Este breve resumen muestra que el reclamo popular de que “se vayan todos” exigido por los piquetes y las cacerolas en el 2001 estuvo lejos de haberse cumplido. Apelando a los travestismos necesarios se recicló el personal político que había gobernado con el menemismo, dentro de cuya legión se encontraba Néstor Kirchner.

En su discurso de asunción a la presidencia, Néstor Kirchner declaró que su propósito era “reconstruir a la burguesía nacional”. La palabra reconstrucción era atinada, porque implicaba salvarla de la bancarrota generalizada del final de la convertibilidad. En tiempo y forma el Partido Obrero cuestionó tal pretensión, señalando que el costo de esa reconstrucción iba a ser bancado por los trabajadores bajo diferentes formas, sea con bajos salarios, flexibilidad laboral, inflación o saqueo de los recursos del Estado en beneficio de sectores empresariales. La historia demostró que ese señalamiento era correcto. La misma clase social y los mismos políticos que se habían beneficiado con el menemismo cambiaban de ropaje para adaptarse a la nueva situación. Los que había aplaudido las privatizaciones ahora pretendían que se estatizaran sus deudas. Pasaron de la defensa del “Estado chico” al “Estado presente”, del neoliberalismo a la agitación de las banderas nacionales y populares. Además, el nuevo ropaje era más adecuado para hacer frente a la rebelión popular que había tenido su punto de mayor tensión el 19 y 20 de diciembre pero que estaba lejos de disiparse. Como lo comprobó Eduardo Duhalde en persona, derrotar esa rebelión popular mediante la represión era muy riesgoso. Lo intentó el 26 de junio del 2002 con la masacre planificada del Puente Pueyerredón pero la gran movilización que desató esa represión lo obligó a anticipar la convocatoria electoral y renunciar a su propia presentación.

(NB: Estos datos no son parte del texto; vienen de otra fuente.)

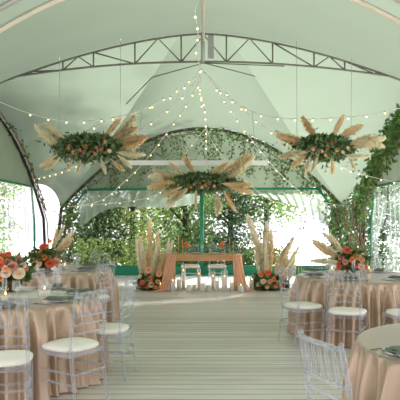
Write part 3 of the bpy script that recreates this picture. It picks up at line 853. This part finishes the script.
def glass_meshes():
    g_ = MB(); g_.lathe([(.033, 0), (.034, .003), (.006, .008), (.004, .05), (.005, .09), (.022, .105), (.034, .13), (.037, .16), (.033, .2), (.031, .2), (.034, .16), (.031, .132), (.02, .11), (0, .1)], n=16)
    f_ = MB(); f_.lathe([(.03, 0), (.031, .003), (.005, .008), (.004, .08), (.012, .1), (.021, .14), (.022, .19), (.019, .235), (.0175, .235), (.020, .19), (.018, .14), (0, .105)], n=16)
    return g_.mesh('wine_glass', M['glass']), f_.mesh('champagne_flute', M['glass'])
wine_me, flute_me = glass_meshes()
def solo(name, me, loc, rz, label, cat, group=None, sc=1):
    o = bpy.data.objects.new(name, me); C.objects.link(o); o.location = loc; o.rotation_euler = (0, 0, rz); o.scale = (sc, sc, sc)
    return tag(o, label, cat, group)
fork_me = MB(); fork_me.box((0, -.03, .003), (.007, .14, .003)); fork_me.box((0, .055, .003), (.022, .03, .003))
for k in (-1, 0, 1): fork_me.box((k * .008, .09, .003), (.003, .045, .003))
fork_me = fork_me.mesh('fork', M['cutlery'], False)
knife_me = MB(); knife_me.box((0, -.05, .003), (.011, .09, .004)); knife_me.add([(-.008, -.005, .002), (.008, -.005, .002), (.008, .10, .002), (-.004, .115, .002), (-.008, -.005, .005), (.008, -.005, .005), (.008, .10, .005), (-.004, .115, .005)], [(0, 1, 2, 3), (4, 5, 6, 7), (0, 1, 5, 4), (2, 3, 7, 6), (1, 2, 6, 5), (0, 3, 7, 4)])
knife_me = knife_me.mesh('table_knife', M['cutlery'], False)
def setting(x, y, tc, where, glasses=True, cut=True):
    d = Vector((tc[0] - x, tc[1] - y)).normalized(); rz = math.atan2(-d.x, d.y); z = TABZ + .002
    sd = Vector((d.y, -d.x))
    solo('charger_plate', charger_me, (x, y, z), rz, 'clear charger plate, %s' % where, 'plate', 'charger plates')
    solo('dinner_plate', plate_me, (x, y, z + .0045), rz, 'white dinner plate, %s' % where, 'plate', 'dinner plates')
    solo('folded_napkin', nap_me, (x, y, z + .022), rz + .25 + U(-.3, .3), 'folded sage napkin, %s' % where, 'napkin', 'folded napkins', .85)
    if cut:
        p = Vector((x, y)) - sd * .185; solo('fork', fork_me, (p.x, p.y, z), rz, 'dark fork, %s' % where, 'fork', 'forks')
        p = Vector((x, y)) + sd * .185; solo('table_knife', knife_me, (p.x, p.y, z), rz, 'dark knife, %s' % where, 'knife', 'knives')
    if glasses:
        p = Vector((x, y)) + d * .22 + sd * .1; solo('wine_glass', wine_me, (p.x, p.y, z), 0, 'wine glass, %s' % where, 'glass', 'wine glasses')
        p = Vector((x, y)) + d * .20 - sd * .0; solo('champagne_flute', flute_me, (p.x, p.y, z), 0, 'champagne flute, %s' % where, 'glass', 'champagne flutes')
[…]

Néstor Kirchner, advertido de esta experiencia fallida, mutó de ser un defensor del indultador Menem a declararse hijo de las Madres de Plaza de Mayo.

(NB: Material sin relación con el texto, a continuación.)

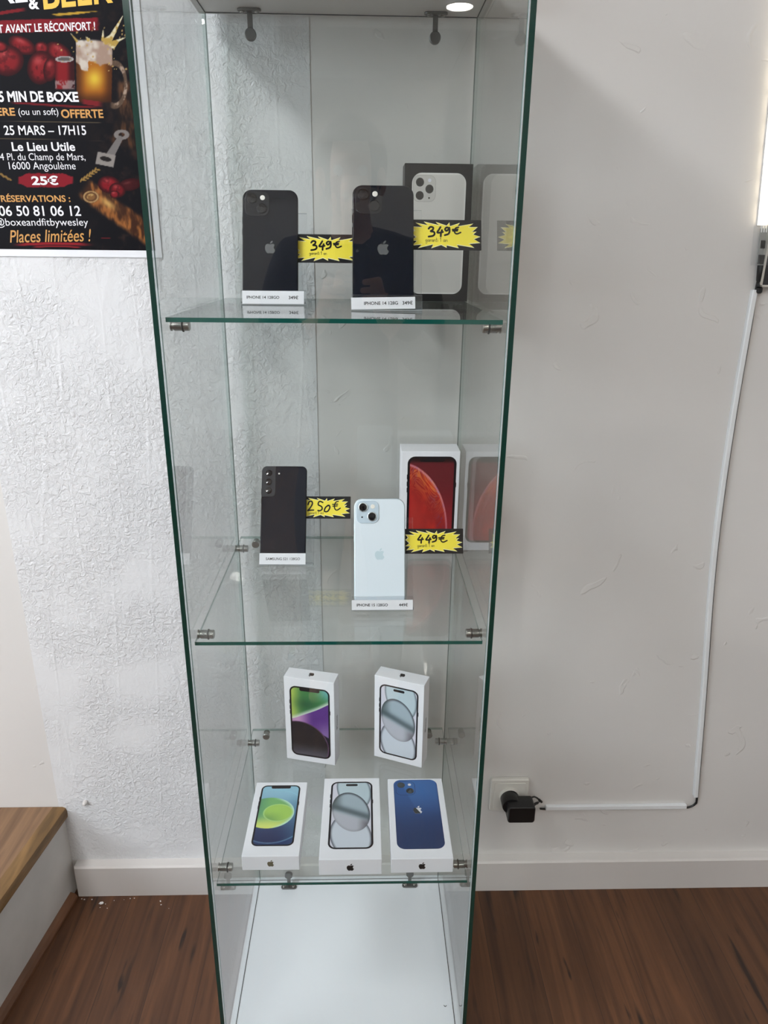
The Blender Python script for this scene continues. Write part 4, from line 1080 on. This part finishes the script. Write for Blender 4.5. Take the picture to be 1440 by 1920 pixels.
# ------------------------------------------------------------------ the photographer, seen as a dark reflection in the panes
ex_ = -Rv
P0 = CAM - F * .0085 + ex_ * .0255 - Uv * .1400
mwp = Matrix(((ex_.x, Uv.x, F.x, P0.x), (ex_.y, Uv.y, F.y, P0.y), (ex_.z, Uv.z, F.z, P0.z), (0, 0, 0, 1)))
smartphone(0, 0, 0, 0, 0, .0760, .1550, 'black phone held up by the person facing the cabinet', M['phone_black'], M['phone_rim_black'], M['island_black'], M['lens_ring'], M['emb_grey'], mw=mwp, group=None)
PC = P0 + Uv * .0775 - F * .004

def skinned(name, V, E_, m, parent, sub=2, off=0.0):
    """V: name -> (point, rx, ry); E_: pairs; first key is the root"""
    keys = list(V); me = bpy.data.meshes.new(name)
    me.from_pydata([tuple(V[k][0]) for k in keys], [(keys.index(a), keys.index(b)) for a, b in E_], [])
    o = bpy.data.objects.new(name, me); COL.objects.link(o)
    sk = o.modifiers.new('skin', 'SKIN'); sk.use_smooth_shade = True; sk.branch_smoothing = .4
    sb = o.modifiers.new('sub', 'SUBSURF'); sb.levels = sub; sb.render_levels = sub
    for i, k in enumerate(keys):
        d = me.skin_vertices[0].data[i]; d.radius = (V[k][1] + off, V[k][2] + off); d.use_root = (i == 0)
    bpy.context.view_layer.update()
    me2 = bpy.data.meshes.new_from_object(o.evaluated_get(bpy.context.evaluated_depsgraph_get()))
    bpy.data.objects.remove(o)
    return obj(name, me2, m, parent, smooth=False)
PY = -1.13
person = thing('person', 'person in dark jacket and trousers photographing the cabinet, seen only as a reflection', 'person', Vector((0, PY, 0)))
person_inv = Matrix.Translation((0, -PY, 0))
def W(x, y, z): return person_inv @ Vector((x, y, z))
def Wp(a, b, c): return person_inv @ (PC + Rv * a + Uv * b + F * c)
torso = {'pelvis': (W(0, PY, .83), .105, .080), 'waist': (W(0, PY + .005, .98), .098, .074), 'chest': (W(0, PY + .0, 1.16), .135, .095), 'upper': (W(0, PY + .005, 1.305), .11, .070),
         'neck': (W(0, PY + .035, 1.395), .046, .048)}
head = {'jaw': (W(0, PY + .075, 1.432), .052, .060), 'face': (W(0, PY + .085, 1.495), .066, .080), 'crown': (W(0, PY + .080, 1.560), .062, .076), 'top': (W(0, PY + .072, 1.605), .035, .042),
        'nose': (W(0, PY + .172, 1.478), .010, .012)}
arms = {}; aE = []
hands = {}; hE = []
for s, n in ((1, 'R'), (-1, 'L')):
    arms.update({n + 'sh': (W(s * .150, PY - .0, 1.325), .058, .058), n + 'ua': (W(s * .190, PY + .02, 1.18), .045, .045), n + 'el': (W(s * .195, PY + .075, 1.06), .039, .039),
                 n + 'fa': (W(s * .150, PY + .165, 1.12), .037, .037)})
    hands.update({n + 'wr': (Wp(s * .078, -.135, -.075), .025, .021), n + 'pa': (Wp(s * .064, -.075, -.034), .022, .024), n + 'kn': (Wp(s * .056, -.030, -.012), .018, .026)})
    aE += [('upper', n + 'sh'), (n + 'sh', n + 'ua'), (n + 'ua', n + 'el'), (n + 'el', n + 'fa')]
    hE += [(n + 'fa', n + 'wr'), (n + 'wr', n + 'pa'), (n + 'pa', n + 'kn')]
    for i, (b0, ln) in enumerate(((-.002, .030), (-.021, .034), (-.040, .031), (-.058, .024))):
        hands.update({f'{n}f{i}a': (Wp(s * .058, b0 + .003, .002), .0090, .0090), f'{n}f{i}b': (Wp(s * .049, b0 + .004, .0150), .0084, .0084), f'{n}f{i}c': (Wp(s * (.049 - ln), b0 + .002, .0150), .0072, .0072)})
        hE += [(n + 'kn' if i < 2 else n + 'pa', f'{n}f{i}a'), (f'{n}f{i}a', f'{n}f{i}b'), (f'{n}f{i}b', f'{n}f{i}c')]
    hands.update({n + 'ta': (Wp(s * .052, -.050, -.030), .0115, .0115), n + 'tb': (Wp(s * .038, -.022, -.0190), .0098, .0098), n + 'tc': (Wp(s * .022, -.002, -.0145), .0080, .0080)})
    hE += [(n + 'pa', n + 'ta'), (n + 'ta', n + 'tb'), (n + 'tb', n + 'tc')]
legs = {}; lE = []
for s, n in ((1, 'R'), (-1, 'L')):
    legs.update({n + 'hip': (W(s * .088, PY, .74), .080, .080), n + 'th': (W(s * .095, PY + .01, .62), .075, .075), n + 'knee': (W(s * .10, PY + .012, .445), .055, .055), n + 'calf': (W(s * .102, PY - .01, .31), .050, .052), n + 'ank': (W(s * .105, PY - .015, .085), .034, .036), n + 'toe': (W(s * .118, PY + .115, .036), .036, .022)})
    lE += [('pelvis', n + 'hip'), (n + 'hip', n + 'th'), (n + 'th', n + 'knee'), (n + 'knee', n + 'calf'), (n + 'calf', n + 'ank'), (n + 'ank', n + 'toe')]
tE = [('pelvis', 'waist'), ('waist', 'chest'), ('chest', 'upper'), ('upper', 'neck')]
hdE = [('neck', 'jaw'), ('jaw', 'face'), ('face', 'crown'), ('crown', 'top'), ('face', 'nose')]
M['skin'] = mat('skin', rgb(206, 160, 136), rough=.5); M['jacket'] = noisy(mat('dark_jacket', rough=.85), rgb(34, 34, 40), .3, 30)
M['jeans'] = noisy(mat('dark_trousers', rough=.9), rgb(36, 40, 54), .3, 60); M['hair'] = noisy(mat('dark_hair', rough=.6), rgb(36, 26, 20), .4, 50, stretch=(3, 3, .5)); M['shoe'] = mat('black_shoe', rgb(18, 18, 20), rough=.5)
blegs = dict(legs)
for n in 'RL':
    blegs[n + 'hip'] = (legs[n + 'hip'][0], .062, .062); blegs[n + 'th'] = (legs[n + 'th'][0], .066, .066)
body = skinned('body', {**torso, **head, **arms, **hands, **blegs}, tE + hdE + aE + hE + lE, M['skin'], person)
jv = {**torso, **arms}; jv['pelvis'] = (W(0, PY, .80), .138, .112); jv['waist'] = (W(0, PY, .98), .118, .092); jv['neck'] = (W(0, PY + .030, 1.385), .044, .046)
for n in 'RL':
    a, b = arms[n + 'fa'][0], hands[n + 'wr'][0]; jv[n + 'cuff'] = (a + (b - a) * .78, .029, .029)
skinned('jacket', jv, tE + aE + [('Rfa', 'Rcuff'), ('Lfa', 'Lcuff')], M['jacket'], person, off=.012)
lv = {'belt': (W(0, PY, .93), .110, .085), 'pelvis': (W(0, PY, .84), .112, .090)}; lv.update({k: v for k, v in legs.items() if 'toe' not in k})
skinned('trousers', lv, [('belt', 'pelvis')] + [e for e in lE if e[1][1:] != 'toe'], M['jeans'], person, off=.010)
for n in 'RL':
    a = legs[n + 'ank'][0]; tt = legs[n + 'toe'][0]
    skinned('shoe', {'heel': (Vector((a.x, a.y - .025, .042)), .040, .040), 'mid': (Vector((a.x, a.y + .05, .040)), .042, .036), 'toe': (Vector((tt.x, tt.y + .025, .032)), .040, .028)}, [('heel', 'mid'), ('mid', 'toe')], M['shoe'], person)
bm = bmesh.new()
bmesh.ops.create_uvsphere(bm, u_segments=28, v_segments=18, radius=1.0)
for v in bm.verts: v.co = Vector((v.co.x * .088, v.co.y * .104, v.co.z * .105)) + W(0, PY + .062, 1.530)
bmesh.ops.delete(bm, geom=[v for v in bm.verts if v.co.y > W(0, PY + .105, 0).y and v.co.z < 1.565 or v.co.z < 1.445], context='VERTS')
obj('hair', bm, M['hair'], person, smooth=True)
for s in (-1, 1):
    bm = bmesh.new(); bmesh.ops.create_uvsphere(bm, u_segments=14, v_segments=10, radius=.0115, matrix=Matrix.Translation(W(s * .028, PY + .148, 1.507)))
    obj('eye', bm, mat('eye_white', rgb(226, 222, 216), rough=.2), person, smooth=True)
    bm = bmesh.new(); bmesh.ops.create_uvsphere(bm, u_segments=14, v_segments=10, radius=1, matrix=Matrix.Translation(W(s * .073, PY + .075, 1.49)) @ Matrix.Diagonal((.012, .020, .032, 1)))
    obj('ear', bm, M['skin'], person, smooth=True)
obj('mouth', slabm(.044, .010, .005, -.004, .004, .002), mat('lips', rgb(158, 92, 84), rough=.5), person).matrix_local = Matrix.Translation(W(0, PY + .140, 1.445)) @ Matrix.Rotation(PI / 2, 4, 'X')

A 20 años del 2001, Argentina enfrenta una crisis igual o más severa que aquella que terminó con el gobierno de Fernando De la Rúa y Domingo Cavallo. En estas dos décadas nos gobernaron aquellos que debían irse pero que terminaron quedándose. Los mismos políticos y la misma clase social capitalista. Son los que mientras el país se empobrecía fugaron sus patrimonios a paraísos fiscales, donde junto con los grandes empresarios están todas las familias políticas más renombradas: la hija de Menem, el hermano de Macri, el secretario de Kirchner, por nombrar solo a algunos. Son todos ellos los que ahora negocian un nuevo acuerdo con el FMI (el número 22 en la historia nacional) que implicará mayores privaciones a un pueblo que está cansado de ajustes.

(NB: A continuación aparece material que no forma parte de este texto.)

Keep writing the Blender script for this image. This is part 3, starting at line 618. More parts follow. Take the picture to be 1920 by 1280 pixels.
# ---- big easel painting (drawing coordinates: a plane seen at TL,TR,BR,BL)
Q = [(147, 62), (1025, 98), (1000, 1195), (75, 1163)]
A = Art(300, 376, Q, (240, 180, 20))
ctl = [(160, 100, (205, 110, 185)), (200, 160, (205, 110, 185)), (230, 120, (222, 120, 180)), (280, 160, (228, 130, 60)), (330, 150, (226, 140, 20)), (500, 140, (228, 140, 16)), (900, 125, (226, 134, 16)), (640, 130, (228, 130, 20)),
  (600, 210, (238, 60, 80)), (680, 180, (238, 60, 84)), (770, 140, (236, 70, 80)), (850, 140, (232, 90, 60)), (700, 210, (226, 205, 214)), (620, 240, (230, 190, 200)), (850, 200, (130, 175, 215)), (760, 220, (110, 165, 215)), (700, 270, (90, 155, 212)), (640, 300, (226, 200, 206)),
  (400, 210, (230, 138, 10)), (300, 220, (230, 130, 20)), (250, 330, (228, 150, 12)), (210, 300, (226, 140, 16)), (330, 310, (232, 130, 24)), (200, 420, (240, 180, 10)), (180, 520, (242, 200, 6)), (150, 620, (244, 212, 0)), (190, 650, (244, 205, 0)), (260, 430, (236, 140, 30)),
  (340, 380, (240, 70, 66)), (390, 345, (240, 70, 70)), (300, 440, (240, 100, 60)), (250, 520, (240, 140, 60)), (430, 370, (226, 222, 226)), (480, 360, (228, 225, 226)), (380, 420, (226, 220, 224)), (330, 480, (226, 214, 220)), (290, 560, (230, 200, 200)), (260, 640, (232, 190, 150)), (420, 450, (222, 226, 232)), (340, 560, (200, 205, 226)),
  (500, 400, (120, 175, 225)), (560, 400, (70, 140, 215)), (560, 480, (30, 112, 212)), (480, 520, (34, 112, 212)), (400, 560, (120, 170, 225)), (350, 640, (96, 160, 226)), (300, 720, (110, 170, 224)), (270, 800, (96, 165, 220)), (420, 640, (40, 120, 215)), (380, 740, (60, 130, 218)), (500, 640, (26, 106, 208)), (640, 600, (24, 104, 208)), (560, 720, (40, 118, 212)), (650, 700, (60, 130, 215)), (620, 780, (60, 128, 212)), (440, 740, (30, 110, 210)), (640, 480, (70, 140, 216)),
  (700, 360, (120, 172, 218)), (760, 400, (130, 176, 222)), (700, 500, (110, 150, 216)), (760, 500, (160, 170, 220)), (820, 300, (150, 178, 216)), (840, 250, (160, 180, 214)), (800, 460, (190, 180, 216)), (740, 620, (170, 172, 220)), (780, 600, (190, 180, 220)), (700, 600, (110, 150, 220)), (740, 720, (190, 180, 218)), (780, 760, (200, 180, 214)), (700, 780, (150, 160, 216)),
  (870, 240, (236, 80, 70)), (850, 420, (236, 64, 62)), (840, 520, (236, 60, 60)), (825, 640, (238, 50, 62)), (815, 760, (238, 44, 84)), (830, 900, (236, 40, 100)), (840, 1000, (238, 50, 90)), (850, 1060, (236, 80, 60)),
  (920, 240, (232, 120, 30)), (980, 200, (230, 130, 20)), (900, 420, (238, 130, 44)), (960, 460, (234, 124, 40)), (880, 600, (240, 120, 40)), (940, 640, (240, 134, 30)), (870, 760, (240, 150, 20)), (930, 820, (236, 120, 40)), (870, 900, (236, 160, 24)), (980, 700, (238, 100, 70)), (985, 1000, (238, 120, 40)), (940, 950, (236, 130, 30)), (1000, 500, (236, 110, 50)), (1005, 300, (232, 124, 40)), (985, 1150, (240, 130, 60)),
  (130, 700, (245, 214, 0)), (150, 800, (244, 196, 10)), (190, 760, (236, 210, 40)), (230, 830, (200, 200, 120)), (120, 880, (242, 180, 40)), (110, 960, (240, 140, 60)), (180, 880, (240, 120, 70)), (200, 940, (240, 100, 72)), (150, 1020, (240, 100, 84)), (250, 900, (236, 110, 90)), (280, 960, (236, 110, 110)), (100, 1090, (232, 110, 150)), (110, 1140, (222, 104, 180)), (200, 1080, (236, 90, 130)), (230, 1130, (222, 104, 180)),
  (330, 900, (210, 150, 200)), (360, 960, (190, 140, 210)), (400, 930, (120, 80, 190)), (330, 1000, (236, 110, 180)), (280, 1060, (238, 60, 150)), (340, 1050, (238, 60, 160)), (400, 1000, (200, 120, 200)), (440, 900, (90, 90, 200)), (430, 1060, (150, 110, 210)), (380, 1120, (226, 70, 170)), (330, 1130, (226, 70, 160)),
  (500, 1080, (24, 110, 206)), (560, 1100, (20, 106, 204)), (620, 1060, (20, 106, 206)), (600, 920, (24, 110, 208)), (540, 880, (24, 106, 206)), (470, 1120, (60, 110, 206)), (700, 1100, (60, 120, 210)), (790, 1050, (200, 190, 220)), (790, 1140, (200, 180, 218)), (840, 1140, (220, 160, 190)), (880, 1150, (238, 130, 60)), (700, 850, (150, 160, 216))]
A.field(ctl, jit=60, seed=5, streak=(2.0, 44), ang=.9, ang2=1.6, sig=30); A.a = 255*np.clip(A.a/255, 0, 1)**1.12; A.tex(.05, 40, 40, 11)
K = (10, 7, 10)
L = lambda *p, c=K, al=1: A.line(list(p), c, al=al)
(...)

Si en el 2001 la crisis generó una rebelión popular, ahora el fantasma del pueblo en la calle condiciona a todo el régimen político. Quienes tienen que llevarlo adelante saben que no pisan sobre tierra firme. En las últimas elecciones perdieron entre el Frente de Todos y Juntos por el Cambio casi 6.5 millones de votos. No es solo eso. América Latina está sacudida por rebeliones populares que voltean gobiernos o los colocan en jaque. Argentina no está al margen de estas tendencias más generales. Pero hay que aprender del pasado. El reclamo de que se vayan todos no pudo cumplirse por el simple motivo que la política no tolera el vacío: para que los responsables de esta gran crisis se vayan definitivamente es necesario preparar las condiciones para otro gobierno y otro poder, que no será un cambio de nombres sino de la clase social que detenta el poder. A la crisis recurrente de la Argentina capitalista hay que oponerle una Argentina de los trabajadores.